• Wife can't be denied maintenance just because she is earning: Calcutta HC
    Times of India | 17 September 2025
  • KOLKATA: Maintenance cannot be denied to a wife just because she herself earns, Calcutta High Court has said, adding that paying maintenance is a husband's social, legal and moral responsibility.

    Directing a jobless man to pay his estranged wife Rs 4,000 as monthly maintenance, even though she earns Rs 12,000 per month, the HC said if an able-bodied person chooses to remain unemployed that is his "wilful decision" and cannot be "used as a shield against his legal obligation". The wife had approached the HC after the family court, which is hearing the couple's divorce case, rejected her plea for monthly interim maintenance.

    Justice Ajoy Kumar Mukherjee in his Sept 12 order said, "Once there is no denial of the fact that the husband is an able-bodied young man capable of earning, he cannot simply deny his legal obligation of maintaining his wife equal to the status and strata.
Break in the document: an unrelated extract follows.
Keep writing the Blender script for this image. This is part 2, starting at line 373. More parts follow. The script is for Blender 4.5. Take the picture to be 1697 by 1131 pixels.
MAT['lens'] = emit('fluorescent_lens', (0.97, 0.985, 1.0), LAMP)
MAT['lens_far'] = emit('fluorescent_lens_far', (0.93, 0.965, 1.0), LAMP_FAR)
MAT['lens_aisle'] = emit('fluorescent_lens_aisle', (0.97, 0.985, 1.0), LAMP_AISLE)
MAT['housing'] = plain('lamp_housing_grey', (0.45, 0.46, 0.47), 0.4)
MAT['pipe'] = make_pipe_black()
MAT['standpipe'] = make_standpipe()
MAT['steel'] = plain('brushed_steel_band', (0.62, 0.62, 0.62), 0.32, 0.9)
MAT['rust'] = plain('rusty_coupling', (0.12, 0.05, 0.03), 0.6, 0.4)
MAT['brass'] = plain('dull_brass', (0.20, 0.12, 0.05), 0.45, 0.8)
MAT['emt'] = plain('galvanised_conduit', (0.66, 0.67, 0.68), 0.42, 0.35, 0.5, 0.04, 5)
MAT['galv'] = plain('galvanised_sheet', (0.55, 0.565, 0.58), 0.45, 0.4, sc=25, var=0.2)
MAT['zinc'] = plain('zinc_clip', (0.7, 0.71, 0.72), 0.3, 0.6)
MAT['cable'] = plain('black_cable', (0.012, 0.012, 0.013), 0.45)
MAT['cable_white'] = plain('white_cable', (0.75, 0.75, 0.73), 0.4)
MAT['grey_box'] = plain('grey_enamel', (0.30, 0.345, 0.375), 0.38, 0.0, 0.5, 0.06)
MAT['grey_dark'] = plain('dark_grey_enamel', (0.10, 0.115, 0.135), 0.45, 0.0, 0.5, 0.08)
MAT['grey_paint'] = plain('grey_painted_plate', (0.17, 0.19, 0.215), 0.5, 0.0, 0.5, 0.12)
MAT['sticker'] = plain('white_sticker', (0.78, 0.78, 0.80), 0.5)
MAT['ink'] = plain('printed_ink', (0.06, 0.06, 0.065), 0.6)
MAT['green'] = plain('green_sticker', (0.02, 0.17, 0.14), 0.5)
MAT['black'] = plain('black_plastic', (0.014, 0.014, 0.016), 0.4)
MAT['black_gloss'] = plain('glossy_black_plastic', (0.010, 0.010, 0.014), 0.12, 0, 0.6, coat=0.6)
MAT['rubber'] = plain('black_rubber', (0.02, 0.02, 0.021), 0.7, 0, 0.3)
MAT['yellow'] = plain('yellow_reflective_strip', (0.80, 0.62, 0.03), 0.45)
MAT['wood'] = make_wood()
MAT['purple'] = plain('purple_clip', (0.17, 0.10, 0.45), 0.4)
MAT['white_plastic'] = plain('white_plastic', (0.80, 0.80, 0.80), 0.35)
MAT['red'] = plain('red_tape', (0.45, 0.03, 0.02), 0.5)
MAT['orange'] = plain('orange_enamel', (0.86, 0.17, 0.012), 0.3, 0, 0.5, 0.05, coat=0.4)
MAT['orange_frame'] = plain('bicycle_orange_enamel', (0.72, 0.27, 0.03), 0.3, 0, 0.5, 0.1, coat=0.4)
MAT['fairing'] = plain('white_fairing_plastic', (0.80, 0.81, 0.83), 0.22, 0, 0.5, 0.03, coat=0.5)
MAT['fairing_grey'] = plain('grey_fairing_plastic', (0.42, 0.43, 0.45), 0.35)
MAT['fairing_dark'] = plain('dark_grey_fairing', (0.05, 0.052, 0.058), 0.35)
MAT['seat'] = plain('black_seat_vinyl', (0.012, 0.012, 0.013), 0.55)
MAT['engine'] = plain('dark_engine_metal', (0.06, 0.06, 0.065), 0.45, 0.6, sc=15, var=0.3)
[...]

The mere fact that the petitioner/wife is earning some amount of money to survive cannot be a reason to deny maintenance, which is a husband's social, legal and moral responsibility.

    "

    The HC also ticked off the family court for describing the husband as a "poor penniless person" and sermonising the wife that "she should maintain herself within her income so long as the opposite party does not find a job". Justice Mukherjee said these run contrary to the family court's own findings that "her income is small" and that "the status of the husband's family is higher".

    It is evident that the opposite party had been sacked from his job due to irregularity.

    The husband is not a disabled person. He cannot remain unemployed unless he chooses to remain so.... His decision to remain unemployed cannot be used as a shield against his legal obligation and cannot be a ground for compelling the wife to survive in hardship ignoring the lifestyle she is entitled to,” the court said.

    Besides directing the man to pay his wife Rs 4,000 within the 10th of every month, the HC also ordered him to clear the arrears in 12 EMIs within Oct 31, 2026.

    The HC, however, clarified that this interim order will not be binding on the final order passed after a fullfledged trial. The estranged couple’s divorce case is still being heard by a family court.

    The couple married on Aug 4, 2012 under Special Marriage Act but continued to live with their respective parents. The woman was assured of a social marriage, following which she could move to her matrimonial home in Kolkata.

    They consummated the marriage as the husband often came to stay at his wife’s home. But she faced resistance whenever she pressed that she move to his home.

    In Aug 2013, the husband said his parents were not willing to let her move to their home in Kolkata. She suggested that they live separately in Panagarh but her husband and in-laws started pressurising her for a mutual divorce. She filed a police complaint on Aug 16, 2013, while the husband filed for divorce.

    When the wife applied for an interim monthly maintenance for Rs 10,000, the husband filed a written objection stating that his wife was a working woman and was capable of looking after herself while he was jobless.